On Tue, Mar 29, 2016 at 06:53:35AM -0500, Elliott Cable wrote:
> On Tue, Mar 29, 2016 at 6:42 AM, Elliott Cable <[email protected]> wrote:
> > So, I find this behaviour a little strange; I can't determine if it's
> > a subtle bug, or intentionally undefined/‘fuzzy’ behaviour ...
>
> Oh lord, it gets worse ...
>
> $ cd a-repo
> $ git rev-parse --is-inside-work-tree; git rev-parse --is-inside-git-dir
> true
> false
> $ cd .git
> $ git rev-parse --is-inside-work-tree; git rev-parse --is-inside-git-dir
> false
> true
I believe these are working correctly, the .git directory is not part of
the working tree.
> $ export GIT_WORK_TREE="$(git rev-parse --show-toplevel)" # !!!
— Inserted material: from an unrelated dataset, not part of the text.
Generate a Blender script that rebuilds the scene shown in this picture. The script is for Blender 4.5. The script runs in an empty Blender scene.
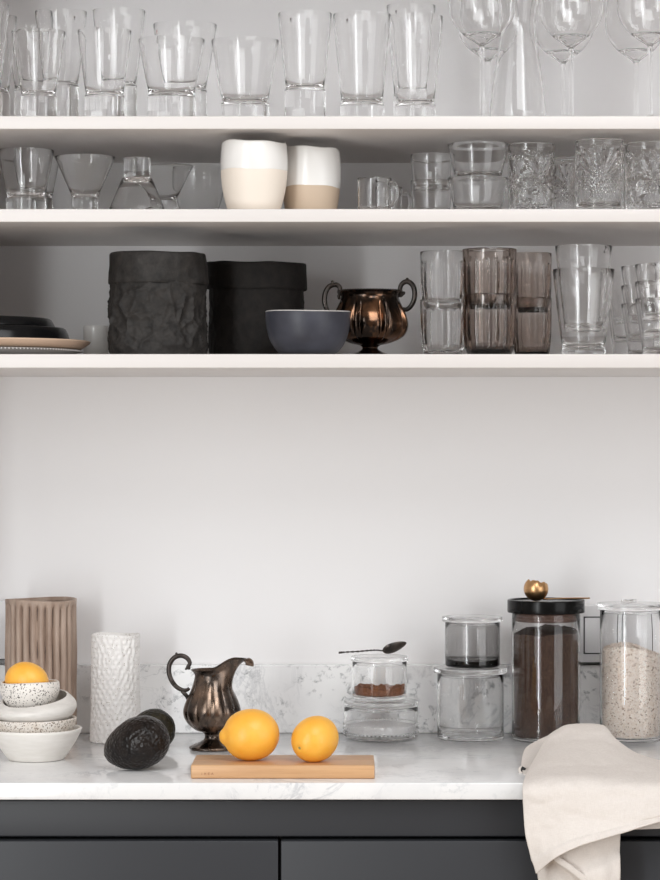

Did you check the value of GIT_WORK_TREE here? When I try it's the
empty string.
If I set the core.worktree config variable to ".." then rev-parse does
find the working tree correctly. I recall some previous discussion
about this but I can't find it in the list archives from a quick search.
> $ git rev-parse --is-inside-work-tree; git rev-parse --is-inside-git-dir
> true
> false
> $ # !!?!?
>
> So, basically, if `$GIT_WORK_TREE` is set at all, it appears that the
> `rev-parse --is-inside...` flags don't function reliably at all.
If you set GIT_WORK_TREE you're telling Git to override all of the
normal detection logic. What version of Git are you using? When I try
this it says:
fatal: The empty string is not a valid path
If I set GIT_WORK_TREE to the correct value for this repository then it
behaves the same as with the auto-detection logic.